いも形状は球形に近く、目は男爵ほど深くはありません。肉質は黄色で紫色が輪状に入るとされますが、部分的に紫が差し込んでいるものやほとんど入っていないものなども見られます。
農林水産省の品種登録データベースには以下の通り記されています。
『----- いもの長短は中、形は球形、皮色は紫、表皮の粗滑はやや滑、目の数及び深浅は中、肉色は黄色で紫色が輪状に入る。
休眠期間はやや短、枯ちょう期は中、早期肥大性は中、上いも重及び数はやや多である。
でん粉価はやや低、黒変の程度は少、煮くずれの程度はやや多である。
肉質は粉、チップ・フライの褐変程度は中、食味は中上である。
「アンデス赤」と比較して、幼芽の色が紫であること、いもの皮色が紫であること等で区別性が認められる。』以上、抜粋。
◆ジャガキッズ パープル 90 の食味と適した料理
今回入手したものは鎌倉の直売所にて7月中旬に購入したものです。
表皮は黒っぽい紫色で、中の肉色は黄色ですが、中には環状の紫部分は見られず、ところどころ目の部分から紫が差し込んでいました。

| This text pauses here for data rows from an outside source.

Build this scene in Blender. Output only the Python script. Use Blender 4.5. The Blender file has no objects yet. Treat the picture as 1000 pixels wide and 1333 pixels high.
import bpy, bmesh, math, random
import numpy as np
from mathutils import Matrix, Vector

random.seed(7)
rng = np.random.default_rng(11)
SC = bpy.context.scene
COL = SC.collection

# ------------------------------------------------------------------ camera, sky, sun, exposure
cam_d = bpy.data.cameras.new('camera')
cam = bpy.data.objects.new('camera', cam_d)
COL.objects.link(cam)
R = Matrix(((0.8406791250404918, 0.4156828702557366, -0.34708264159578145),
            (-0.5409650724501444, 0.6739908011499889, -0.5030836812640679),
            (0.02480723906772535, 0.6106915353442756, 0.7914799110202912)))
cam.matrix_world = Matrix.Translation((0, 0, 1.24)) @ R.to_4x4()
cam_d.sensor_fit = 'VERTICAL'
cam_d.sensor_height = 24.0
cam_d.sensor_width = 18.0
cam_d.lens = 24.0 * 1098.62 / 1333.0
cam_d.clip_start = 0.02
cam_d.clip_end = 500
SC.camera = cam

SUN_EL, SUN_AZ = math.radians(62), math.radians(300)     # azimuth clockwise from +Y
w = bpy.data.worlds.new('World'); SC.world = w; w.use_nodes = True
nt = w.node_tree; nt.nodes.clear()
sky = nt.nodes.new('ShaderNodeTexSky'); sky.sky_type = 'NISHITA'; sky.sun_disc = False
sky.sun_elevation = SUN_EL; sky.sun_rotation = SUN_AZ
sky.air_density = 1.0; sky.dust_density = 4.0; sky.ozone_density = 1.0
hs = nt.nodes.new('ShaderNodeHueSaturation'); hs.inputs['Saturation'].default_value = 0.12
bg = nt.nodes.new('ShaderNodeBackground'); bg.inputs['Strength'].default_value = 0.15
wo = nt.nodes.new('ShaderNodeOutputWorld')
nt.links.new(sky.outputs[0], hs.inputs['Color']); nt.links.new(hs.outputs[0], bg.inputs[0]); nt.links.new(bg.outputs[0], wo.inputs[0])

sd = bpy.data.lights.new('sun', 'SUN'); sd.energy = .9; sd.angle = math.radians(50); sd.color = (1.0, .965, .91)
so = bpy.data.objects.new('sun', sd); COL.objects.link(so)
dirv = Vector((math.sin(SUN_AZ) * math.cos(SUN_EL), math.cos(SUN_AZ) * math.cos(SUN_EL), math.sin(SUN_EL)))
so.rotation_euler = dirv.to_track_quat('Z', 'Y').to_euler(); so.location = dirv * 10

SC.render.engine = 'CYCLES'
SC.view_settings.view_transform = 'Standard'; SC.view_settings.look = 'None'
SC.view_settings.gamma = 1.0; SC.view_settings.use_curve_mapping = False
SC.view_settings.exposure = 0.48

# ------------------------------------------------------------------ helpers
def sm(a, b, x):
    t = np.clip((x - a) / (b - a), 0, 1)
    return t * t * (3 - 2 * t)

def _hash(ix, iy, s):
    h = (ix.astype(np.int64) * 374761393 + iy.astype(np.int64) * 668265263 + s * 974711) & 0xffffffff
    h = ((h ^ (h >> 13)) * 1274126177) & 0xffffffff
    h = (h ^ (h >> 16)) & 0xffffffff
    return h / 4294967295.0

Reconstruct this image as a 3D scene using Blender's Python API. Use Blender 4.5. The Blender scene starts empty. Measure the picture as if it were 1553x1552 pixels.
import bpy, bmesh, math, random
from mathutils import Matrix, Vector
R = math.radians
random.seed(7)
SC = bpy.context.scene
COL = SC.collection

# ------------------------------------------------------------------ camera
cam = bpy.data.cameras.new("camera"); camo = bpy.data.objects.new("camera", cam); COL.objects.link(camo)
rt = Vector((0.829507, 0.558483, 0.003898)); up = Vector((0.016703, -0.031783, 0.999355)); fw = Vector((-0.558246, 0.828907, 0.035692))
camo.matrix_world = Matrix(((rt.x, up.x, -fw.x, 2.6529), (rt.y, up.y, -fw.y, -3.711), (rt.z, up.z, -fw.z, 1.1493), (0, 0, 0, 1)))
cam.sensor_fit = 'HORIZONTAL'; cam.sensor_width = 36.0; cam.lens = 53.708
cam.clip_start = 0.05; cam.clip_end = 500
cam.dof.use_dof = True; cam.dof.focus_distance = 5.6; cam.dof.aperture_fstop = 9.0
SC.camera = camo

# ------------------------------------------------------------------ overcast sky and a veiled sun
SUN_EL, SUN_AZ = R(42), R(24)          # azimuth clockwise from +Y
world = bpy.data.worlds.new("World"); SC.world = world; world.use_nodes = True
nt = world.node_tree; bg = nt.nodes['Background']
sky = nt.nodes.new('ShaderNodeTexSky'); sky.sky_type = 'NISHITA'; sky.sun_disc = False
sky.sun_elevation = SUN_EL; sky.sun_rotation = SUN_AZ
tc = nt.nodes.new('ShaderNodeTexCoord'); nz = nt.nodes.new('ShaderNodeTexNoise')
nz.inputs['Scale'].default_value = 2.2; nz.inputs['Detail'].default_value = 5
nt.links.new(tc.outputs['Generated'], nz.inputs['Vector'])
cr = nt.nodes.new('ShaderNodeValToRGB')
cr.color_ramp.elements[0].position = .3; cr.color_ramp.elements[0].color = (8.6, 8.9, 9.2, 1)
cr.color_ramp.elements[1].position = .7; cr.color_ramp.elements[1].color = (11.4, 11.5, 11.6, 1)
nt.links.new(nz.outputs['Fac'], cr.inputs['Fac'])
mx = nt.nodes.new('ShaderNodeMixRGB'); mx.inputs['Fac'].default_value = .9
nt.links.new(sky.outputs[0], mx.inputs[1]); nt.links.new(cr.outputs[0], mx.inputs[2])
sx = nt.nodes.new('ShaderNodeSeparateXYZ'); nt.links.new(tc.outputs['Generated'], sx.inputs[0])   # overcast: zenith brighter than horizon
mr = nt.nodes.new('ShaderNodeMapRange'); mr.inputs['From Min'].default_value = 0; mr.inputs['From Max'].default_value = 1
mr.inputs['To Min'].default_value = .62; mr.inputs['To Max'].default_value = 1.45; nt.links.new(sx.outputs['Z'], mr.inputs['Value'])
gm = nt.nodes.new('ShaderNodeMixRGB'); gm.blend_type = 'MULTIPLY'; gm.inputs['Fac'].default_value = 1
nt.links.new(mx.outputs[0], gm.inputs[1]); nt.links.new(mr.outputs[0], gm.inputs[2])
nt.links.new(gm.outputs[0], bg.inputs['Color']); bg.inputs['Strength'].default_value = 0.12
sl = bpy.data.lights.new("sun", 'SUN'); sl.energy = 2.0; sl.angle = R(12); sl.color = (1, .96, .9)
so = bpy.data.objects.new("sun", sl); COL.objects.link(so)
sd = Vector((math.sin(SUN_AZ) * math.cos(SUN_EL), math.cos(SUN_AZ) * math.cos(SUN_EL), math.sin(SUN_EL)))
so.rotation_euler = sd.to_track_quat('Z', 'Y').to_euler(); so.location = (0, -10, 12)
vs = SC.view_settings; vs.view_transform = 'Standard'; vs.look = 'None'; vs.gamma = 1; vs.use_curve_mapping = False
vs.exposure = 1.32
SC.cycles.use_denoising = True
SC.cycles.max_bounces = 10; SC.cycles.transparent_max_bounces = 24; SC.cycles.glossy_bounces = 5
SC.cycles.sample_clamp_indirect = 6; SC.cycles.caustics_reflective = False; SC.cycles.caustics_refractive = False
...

皮付きのままわずかな水を張り蒸し茹でにしてみると、煮汁は見事に紫色になり、アントシアニンが溶け出したのがわかり、その分表皮の紫は薄くなっていました。皮をむくと中の肉にもほんのり紫色が染みていて、あまり綺麗な見栄えではない感じ。
半分に割ってみると肉質はややほくほくで、舌触りはさらっとした感じ。皮をむいて煮ると煮崩れしやすいタイプです。
味はほんのり甘味がありジャガイモらしい味は濃く感じられ美味しいいもに感じました。茹でたものをポテトサラダにしたのですが、潰して和えてしまうと表面の薄紫はほぼ分からないようになり、やや黄色が濃いポテトサラダに仕上がります。味はとても美味しく仕上がりました。